Il faut pendand quel que temps que nous aions l'air de n'être pas fort bien établie. Il est tout simple que je vous offre mon appartement pour trois mois, d'autant que je ne serai point mal. Ensuite si vous louez une maison de campagne nous pourons rester comme cela trois ou quatre mois de l'hyver, car il faut toujours passer ce temps là à Paris, ou bien vous éprouverez dans toutes les campagnes les mêmes inconvénians qu'à Fernex. Si vous n'êtes pas contant de tout cela Mon cher ami nous nous en retournerons à Fernex. Le cabinet d'embas que je me destine n'a jamais été meublé. Je comtais en faire une salle à manger, mais comme on peut manger dans mon entichambre, j'ai toujours réservé cette pièce ou pour la louer, ou pour l'habbiter encas que vous acceptassiez ma maison. Je vous prie si vous venez, de me donner une réponce positive sur tout ce que je vous mende, par ce qu'il faudra que je fasse meubler ce cabinet d'embas et la chambre du second où je dois coucher.

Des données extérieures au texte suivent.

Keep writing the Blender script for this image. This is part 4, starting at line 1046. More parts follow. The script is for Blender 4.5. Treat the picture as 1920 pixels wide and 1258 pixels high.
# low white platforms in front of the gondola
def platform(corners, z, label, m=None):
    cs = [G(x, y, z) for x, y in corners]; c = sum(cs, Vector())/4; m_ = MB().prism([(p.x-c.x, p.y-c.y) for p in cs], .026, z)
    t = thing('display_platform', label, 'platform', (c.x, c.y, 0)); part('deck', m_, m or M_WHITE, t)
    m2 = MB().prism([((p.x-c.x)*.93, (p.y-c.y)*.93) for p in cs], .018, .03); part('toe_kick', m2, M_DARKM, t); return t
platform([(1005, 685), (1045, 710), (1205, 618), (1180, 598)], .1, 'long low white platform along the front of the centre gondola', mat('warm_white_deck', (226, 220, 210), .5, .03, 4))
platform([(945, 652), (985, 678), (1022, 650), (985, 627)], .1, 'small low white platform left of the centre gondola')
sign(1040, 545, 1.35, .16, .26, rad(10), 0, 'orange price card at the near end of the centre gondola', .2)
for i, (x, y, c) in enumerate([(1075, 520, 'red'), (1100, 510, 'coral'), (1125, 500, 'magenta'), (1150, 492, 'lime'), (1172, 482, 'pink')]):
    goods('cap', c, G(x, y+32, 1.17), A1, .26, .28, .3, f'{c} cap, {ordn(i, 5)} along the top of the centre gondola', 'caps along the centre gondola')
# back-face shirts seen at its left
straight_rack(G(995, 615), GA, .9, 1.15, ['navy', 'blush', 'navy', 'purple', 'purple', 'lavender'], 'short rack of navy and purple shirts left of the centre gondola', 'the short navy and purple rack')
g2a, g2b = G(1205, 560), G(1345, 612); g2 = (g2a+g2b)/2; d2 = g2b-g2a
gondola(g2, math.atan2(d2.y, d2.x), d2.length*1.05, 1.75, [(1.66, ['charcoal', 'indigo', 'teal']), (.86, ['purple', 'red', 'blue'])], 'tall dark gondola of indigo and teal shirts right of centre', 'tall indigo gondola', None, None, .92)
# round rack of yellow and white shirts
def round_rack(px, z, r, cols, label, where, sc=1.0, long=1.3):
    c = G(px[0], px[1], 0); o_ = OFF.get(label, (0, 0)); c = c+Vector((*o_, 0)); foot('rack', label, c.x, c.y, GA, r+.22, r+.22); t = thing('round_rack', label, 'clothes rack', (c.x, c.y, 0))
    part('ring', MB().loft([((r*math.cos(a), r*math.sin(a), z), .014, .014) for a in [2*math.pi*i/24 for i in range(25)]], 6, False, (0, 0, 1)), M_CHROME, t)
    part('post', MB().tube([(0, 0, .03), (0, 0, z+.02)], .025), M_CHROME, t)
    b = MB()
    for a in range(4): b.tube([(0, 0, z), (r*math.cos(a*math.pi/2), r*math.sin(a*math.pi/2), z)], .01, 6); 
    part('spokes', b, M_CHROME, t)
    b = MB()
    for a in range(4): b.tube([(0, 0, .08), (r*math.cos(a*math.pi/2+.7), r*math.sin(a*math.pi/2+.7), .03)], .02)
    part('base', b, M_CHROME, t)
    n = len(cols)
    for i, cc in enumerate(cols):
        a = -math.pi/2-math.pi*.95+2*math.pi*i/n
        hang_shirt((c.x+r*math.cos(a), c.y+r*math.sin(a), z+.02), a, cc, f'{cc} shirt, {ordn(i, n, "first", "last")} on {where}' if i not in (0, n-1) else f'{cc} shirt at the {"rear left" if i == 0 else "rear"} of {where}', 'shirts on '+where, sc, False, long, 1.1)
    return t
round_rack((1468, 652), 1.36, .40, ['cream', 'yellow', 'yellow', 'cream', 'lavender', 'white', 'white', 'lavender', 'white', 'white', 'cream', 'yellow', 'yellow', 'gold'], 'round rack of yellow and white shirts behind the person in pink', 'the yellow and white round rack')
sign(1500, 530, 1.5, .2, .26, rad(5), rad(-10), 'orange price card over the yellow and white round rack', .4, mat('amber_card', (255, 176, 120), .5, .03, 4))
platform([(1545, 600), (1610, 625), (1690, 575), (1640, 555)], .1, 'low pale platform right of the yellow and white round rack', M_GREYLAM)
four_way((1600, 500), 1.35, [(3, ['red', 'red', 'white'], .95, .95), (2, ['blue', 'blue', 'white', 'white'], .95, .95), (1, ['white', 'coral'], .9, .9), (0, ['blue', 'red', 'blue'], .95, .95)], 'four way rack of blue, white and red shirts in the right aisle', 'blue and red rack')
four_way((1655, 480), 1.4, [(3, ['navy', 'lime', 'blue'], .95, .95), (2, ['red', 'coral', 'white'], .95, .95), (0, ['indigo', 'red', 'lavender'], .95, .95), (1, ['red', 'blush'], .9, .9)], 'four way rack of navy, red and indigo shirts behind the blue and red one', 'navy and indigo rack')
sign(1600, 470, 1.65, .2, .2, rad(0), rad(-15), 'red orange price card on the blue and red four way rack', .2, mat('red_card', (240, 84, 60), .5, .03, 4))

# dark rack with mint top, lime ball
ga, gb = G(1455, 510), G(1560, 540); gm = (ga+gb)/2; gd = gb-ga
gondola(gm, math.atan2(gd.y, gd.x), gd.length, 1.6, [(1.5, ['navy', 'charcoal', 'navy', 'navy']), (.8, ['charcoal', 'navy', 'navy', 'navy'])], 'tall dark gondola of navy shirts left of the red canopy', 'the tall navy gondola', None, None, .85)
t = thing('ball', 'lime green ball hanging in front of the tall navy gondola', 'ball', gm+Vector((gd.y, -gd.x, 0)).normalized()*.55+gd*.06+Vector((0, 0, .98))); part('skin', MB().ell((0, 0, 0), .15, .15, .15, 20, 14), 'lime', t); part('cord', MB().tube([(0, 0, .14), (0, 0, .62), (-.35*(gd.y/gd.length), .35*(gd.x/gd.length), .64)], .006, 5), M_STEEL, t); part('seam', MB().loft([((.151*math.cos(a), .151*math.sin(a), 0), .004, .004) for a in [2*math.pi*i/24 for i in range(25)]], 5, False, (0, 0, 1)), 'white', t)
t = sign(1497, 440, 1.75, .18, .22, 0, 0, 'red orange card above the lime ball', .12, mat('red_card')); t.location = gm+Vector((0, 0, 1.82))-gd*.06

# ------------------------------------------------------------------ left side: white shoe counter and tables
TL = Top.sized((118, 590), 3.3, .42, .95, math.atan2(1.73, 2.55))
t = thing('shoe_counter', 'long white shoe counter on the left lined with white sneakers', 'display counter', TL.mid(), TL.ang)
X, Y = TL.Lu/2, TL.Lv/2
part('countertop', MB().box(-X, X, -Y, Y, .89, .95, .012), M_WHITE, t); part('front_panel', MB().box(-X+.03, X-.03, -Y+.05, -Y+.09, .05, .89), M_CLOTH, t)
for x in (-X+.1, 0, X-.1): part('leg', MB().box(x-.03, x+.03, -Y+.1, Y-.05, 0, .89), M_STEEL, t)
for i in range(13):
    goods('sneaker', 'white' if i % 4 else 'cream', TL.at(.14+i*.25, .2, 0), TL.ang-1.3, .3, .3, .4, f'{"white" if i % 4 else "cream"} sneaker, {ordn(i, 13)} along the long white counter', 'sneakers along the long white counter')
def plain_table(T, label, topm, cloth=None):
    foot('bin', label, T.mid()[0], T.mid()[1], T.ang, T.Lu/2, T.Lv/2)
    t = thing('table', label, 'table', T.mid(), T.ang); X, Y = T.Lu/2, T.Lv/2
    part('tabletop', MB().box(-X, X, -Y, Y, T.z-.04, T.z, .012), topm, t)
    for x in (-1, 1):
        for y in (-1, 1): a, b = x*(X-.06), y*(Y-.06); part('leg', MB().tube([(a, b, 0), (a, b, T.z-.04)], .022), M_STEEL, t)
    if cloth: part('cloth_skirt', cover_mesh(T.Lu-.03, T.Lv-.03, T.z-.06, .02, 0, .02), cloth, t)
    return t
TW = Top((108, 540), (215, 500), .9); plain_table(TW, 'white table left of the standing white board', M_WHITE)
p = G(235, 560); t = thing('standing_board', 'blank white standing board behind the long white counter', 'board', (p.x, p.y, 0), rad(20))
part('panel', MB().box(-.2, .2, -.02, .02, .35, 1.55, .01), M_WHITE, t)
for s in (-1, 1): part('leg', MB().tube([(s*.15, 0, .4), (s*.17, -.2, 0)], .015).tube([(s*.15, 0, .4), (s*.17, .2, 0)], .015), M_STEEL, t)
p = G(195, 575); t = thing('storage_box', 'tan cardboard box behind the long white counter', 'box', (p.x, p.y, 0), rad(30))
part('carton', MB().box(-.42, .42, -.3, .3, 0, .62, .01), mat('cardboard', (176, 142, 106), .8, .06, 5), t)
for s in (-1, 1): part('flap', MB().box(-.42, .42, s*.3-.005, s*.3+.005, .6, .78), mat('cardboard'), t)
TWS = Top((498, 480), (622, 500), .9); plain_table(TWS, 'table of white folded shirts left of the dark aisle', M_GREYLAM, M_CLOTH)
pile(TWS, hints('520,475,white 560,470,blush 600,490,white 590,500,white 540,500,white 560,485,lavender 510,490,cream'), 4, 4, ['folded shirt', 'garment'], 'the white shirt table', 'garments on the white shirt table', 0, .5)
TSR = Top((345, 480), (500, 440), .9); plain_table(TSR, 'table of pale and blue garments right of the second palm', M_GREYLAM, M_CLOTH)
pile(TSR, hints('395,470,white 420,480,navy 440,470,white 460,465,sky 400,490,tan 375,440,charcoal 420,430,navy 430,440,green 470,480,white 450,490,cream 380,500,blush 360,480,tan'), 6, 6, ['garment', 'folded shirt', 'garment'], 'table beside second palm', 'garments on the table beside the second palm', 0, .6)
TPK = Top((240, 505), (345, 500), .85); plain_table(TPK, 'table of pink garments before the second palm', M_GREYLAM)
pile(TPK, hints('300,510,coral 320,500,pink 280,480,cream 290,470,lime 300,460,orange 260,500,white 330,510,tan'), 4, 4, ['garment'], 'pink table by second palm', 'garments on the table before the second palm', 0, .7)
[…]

Je n'ai montré les trois lettres que vous m'avez écrites sur Laharpe qu'à Mr Dargental et à mon neveu, comme vous me l'aviez recommendé. Quand vous viendrez à Paris vous verez que cela est suffisant. Je n'ai pas vu Laharpe quatre fois depuis que je suis ici. Comme vous m'avez dit sans cesse que s'était lui qui était cose de notre séparation, que je n'y ai rien compris et que je n'y comprands rien encor, tout cela m'a fait une telle imprescion que je l'ai prié de ne me pas voir.
Il est revenu cependant il y a huit jours de la Campagne pour prier Mr Dargental et moi de venir de dimanche en huit à Orrangi, pour voir représanter les Guebres. J'étois Comme madame de St Julien fort embarassée de ma personne, mais Mr Dargental a accepté et veut que j'y aille avec lui. Je me suis hasardée dans l'espoir que le ministre prendrait bien la chose. Nous vous dirons l'effet qu'elle fera au théâtre. Je ne doute pas qu'il ne soit très bon si la pièce est bien jouée car il faut qu'une pièce soit au théâtre pour être jugée.
Adieu, Mon cher ami, je tombe de lassitude. Souvenez vous bien qu'il faudra que vous accordiez Mme du Bary avec Mr de Choiseuil. Si vous venez àbout de cela on poura dire que vous êtes un grand courtisan. Je ne sçaurais quiter ce papier. Consultez vous bien quand vous aurez la réponce de Mr de Vime et de Mme le Long et soiez sûr qu'il n'y a rien que je ne fasse pour tâcher de vous rendre heureux, et pour vous prouver combien mes sentimens pour vous sont tendres et inviolables.